5 Sept 2008

COFFIN CAR
song by Yoko Ono

from the album 'Feeling The Space' (1973)

Recorded live - 3 June 1973 at the First International
Feminist Conference Harvard University, Cambridge, MA.

(While john is setting up the amp...) What happened to
me was that I was living as an artist and, who had
relative freedom. As a woman and was considered the
bitch in the society. Since I met John, I was upgraded
into a witch and I was...and I think that that's very
flattering. Anyway, what I learned from being with
John is that the society solely treated me as a woman,
as a woman who belonged to a man who is one of the
most powerful people in our generation, and some of
his closest friends told me that probably I should
stay in the background, I should shut up, I should
give up my work and that way I'll be happy. And I got
those advises, I was luck, I was over thirty and it
was too late for me to change, But still, still, this
is one thing I want to say, sisters, because, with the
wish that you know You're not alone, i...because the
whole society started to attack me and the whole
society wished me dead, I started accumulating a
tremendous amount of guilt complex and in result of
that I started to stutter. and I consider myself a
very eloquent woman and also an attractive woman all
my life and suddenly, because I was associated to
john, that was considered an ugly woman, ugly jap, who
took your monument or something away from you. And
that's when I realised how hard it is for woman, if I
can start to stutter, being a strong woman and having
lived thirty years by then, learn to stutter in three
years of being treated as such, it is a very hard
road. Now the next song is called coffin car and this
is a song that I observed in myself and also in many
sisters who are riding on coffin cars.

Okay

Coffin car, she's riding a coffin car,
She likes to ride a coffin car.
People watching her with tender eyes,
Friends whispering in kindly words,
Children running, waving hands,
Telling each other, how pretty she is.

Coffin car, she's riding a coffin car,
She likes to ride a coffin car.
Friends making ways for the first time,
People throwing kisses for the first time,
Showering flowers, ringing bells,
Telling each other, how nice she is.

Coffin car, she likes to ride a coffin car,
She's riding a coffin car.
Wives showing tears for the first time,
Husbands taking their hats off for the first time,
Crushing their handkerchiefs, rubbing their nose,
Telling each other, how good she is.

Half the world is dead anyway,
The other half is asleep.
And life is killing her,
Telling her to join the dead.

So ev'ry day, she likes to ride a coffin car
A flower covered coffin car
Pretending she was dead.

Coffin car
A flower covered coffin car
A flower covered coffin car
A flower covered coffin car.

5 comments:

Lazare said...

o yoko. so lovely.
it's great to have you back around, A.

x

Russell CJ Duffy said...

Ditto that comment.
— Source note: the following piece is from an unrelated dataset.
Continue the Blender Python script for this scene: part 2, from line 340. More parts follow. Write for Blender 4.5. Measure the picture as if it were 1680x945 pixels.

Always a delight to see the M here.

murmurists said...

You're both very kind. Thanks.

I love the Yoko tract, whilst Lennon is setting up an amp. She's so utterly underrated as an artist; and the tract explains something of why. In my view, it was her who gave Lennon something he needed, as opposed to the reverse. Without her, I doubt he'd have developed much beyond dabbling with drug imagery. The more interesting early stuff was as a direct result of the influences she brought, I think - via her association with Fluxus, and the events she held in her Chambers Street loft apartment in New York.

I love Yoko. Genius in my opinion.

murmurists said...

Correction: early SOLO stuff.

Russell CJ Duffy said...

You have my total agreement with regard to Yoko. Overshadowed by a great songwriter.